This Weekend In History…

First U.S. Woman in Space

June 18, 1983

Sally Ride aboard the space shuttle Challenger. She is still the youngest American astronaut to have traveled to space, having done so at the age of 32.
She was the third woman in space overall, after USSR cosmonauts Valentina Tereshkova (1963) and Svetlana Savitskaya (1982).
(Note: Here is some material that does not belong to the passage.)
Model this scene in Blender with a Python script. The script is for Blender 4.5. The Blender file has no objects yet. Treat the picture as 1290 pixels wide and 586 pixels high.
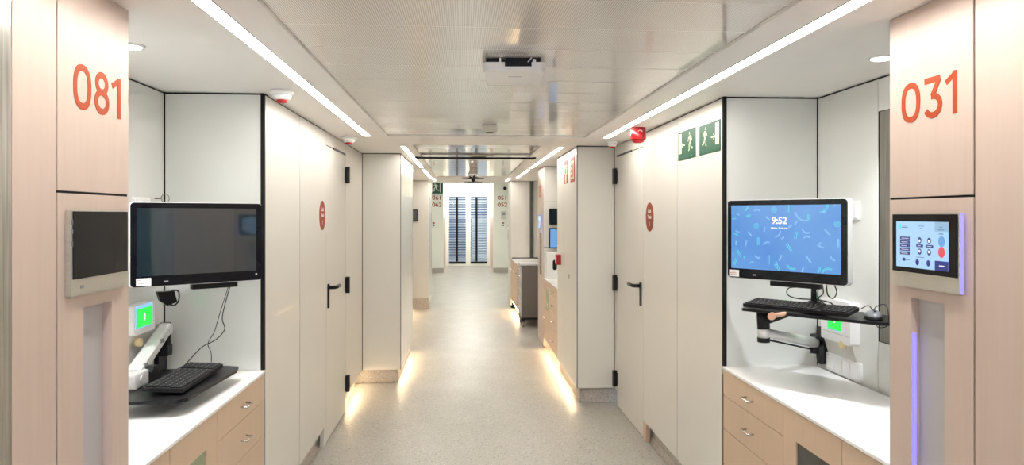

Civil War – Juneteenth – Slaves in Texas are Freed

June 19, 1865

News of the end of the Civil War reaches Galveston, Texas with Union army general Gordon Granger’s reading of federal orders. Confederate General Robert E. Lee had surrendered two months earlier.
Along with the Emancipation Proclamation, this freed the slaves. This event is celebrated in Texas as an official state holiday and across the U.S. as an unofficial American holiday known as Juneteenth and has been celebrated in the Texas area since 1866.

Detroit Race Riot

June 20, 1943

Two days of violence begins in which 34 people are killed and 700 injured. Six thousand federal troops were brought in to suppress the riots. The riots started after a false rumor spread that a mob of whites had thrown an African-American mother and her baby into the Detroit River. Blacks looted and destroyed white property as retaliation. Another false rumor that blacks had raped and murdered a white woman on the Belle Isle Bridge swept through white neighborhoods. Soon mobs of both races were attacking each other. A total of 34 people were killed, 25 of them black and most at the hands of white police or National Guardsmen. Racial tensions had been high over housing shortages due to Detroit automobile factories gearing up for World War II bringing in nearly 400,000 migrants, both black and white, from the Southeastern United States the previous two years. There had been regular protests of blacks moving into white communities.